Meat After Haj? Better Trust Your Butcher!

Author: 
Badea Abu Al-Naja, Arab News
Publication Date: 
Tue, 2007-12-25 03:00

MAKKAH, 25 December 2007 — Makkans have had a long tradition of refraining from eating meat in restaurants for a couple of weeks after Haj. Why? Because it’s common knowledge that the surplus meat often ends up on the tables of restaurants, meat that may not have been handled in the most hygienic manner.

Sacrificial meat is supposed to be given to the poor to be consumed, but what is a homeless person with no access to refrigeration or hygienic conditions supposed to do with 25 kg of mutton? The answer is often: sell it to local restaurants or, perhaps more likely, unscrupulous meat purveyors that then sell the meat to local restaurants.

Whatever the moral or religious implications of this practice, one thing is certain: a lot of the meat from the slaughtered livestock in Haj season ends up being consumed locally instead of going to the Islamic Development Bank (IDB) for global distribution in a hygienic manner that adheres to proper practices.

Although there are no statistics for how the annual sacrifice affects the local meat market, the Makkah Municipality estimated that about 100,000 sheep were slaughtered at two local abattoirs during Haj this year. Some abattoirs automatically take most of the meat for IDB redistribution globally; other slaughterhouses give all of the meat back to the customer who distributes it at his or her own will. Many Saudis assume that somewhere there exists rackets where this meat is collected and redistributed by people who aren’t considered the ideal recipients of this meat.

This doesn’t count the slaughters during the peak of the rite of Eid Al-Adha. Complicating the ability to determine how much meat floods the local market in this short period of time is the fact that many pilgrims buy IDB coupons. These coupons are then used by the IDB to buy sheep and slaughter them for global distribution. It is not known how many pilgrims in Saudi Arabia forego the coupon process and stick to the more traditional route of slaughtering their own sheep and personally giving away the meat. What a lot of people believe is that somehow, by hook or crook, this meat ends up in places like the local shawarma restaurants or butcher shops.

Abu Saleh Al-Harbi, a resident in Makkah’s Al-Nakkasa district, said that the meat is always stored in unhygienic conditions during the Haj season, because there’s so much of it.
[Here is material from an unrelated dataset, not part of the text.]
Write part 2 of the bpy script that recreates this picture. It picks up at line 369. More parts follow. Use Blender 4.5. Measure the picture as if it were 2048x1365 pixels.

“Don’t be surprised if you find the meat stored in abandoned homes and empty fields for weeks and they market it to restaurants,” said Al-Harbi. “I remember a few years ago after Haj there was very bad smell coming from one of the empty fields in our neighborhood. It was so bad that we thought that there was a corpse inside and we called the police to check it out.

When police stormed in they found large quantity of rotten meat and there was an Afghan man inside. He admitted that they were selling the meat to restaurants and people nearby.”

In Jeddah, teams from the municipality and the Ministry of Commerce managed to seize more than 100 trucks carrying meat from an estimated 3,000 sacrificial sheep on its way to local restaurants and butcheries. Most of the meat was deemed not fit for human consumption. Drivers reportedly admitted that each slaughtered sheep was going to be sold for SR120, which is less than a third of the normal market price.

Right after Haj it is common to see poor people, usually of African nationalities, probably illegal residents, selling mutton in uncertain sanitary conditions: out of plastic bins by the side of roads with no ice or refrigeration.

Arab News witnessed this in action in Makkah’s Al-Mansour, Al-Mesfala and Al-Kadwa neighborhoods. In some places can be seen filthy street stalls where meat that hasn’t been refrigerated being used to prepare meals for poor workers. When asked about whether the meat has been stored and prepared in a sanitary manner, a street stall cook scoffs. “We sell it cheap and this is why they come to us,” he said.

In Makkah’s Al-Nakkasa and Al-Baladeya neighborhoods the picture was very much the same, except that here instead of Africans you see Burmese, Pakistanis and Bangladeshis selling sacrificial meat. As time passes the price of the meat goes down. Where exactly this meat ends up is anybody’s guess.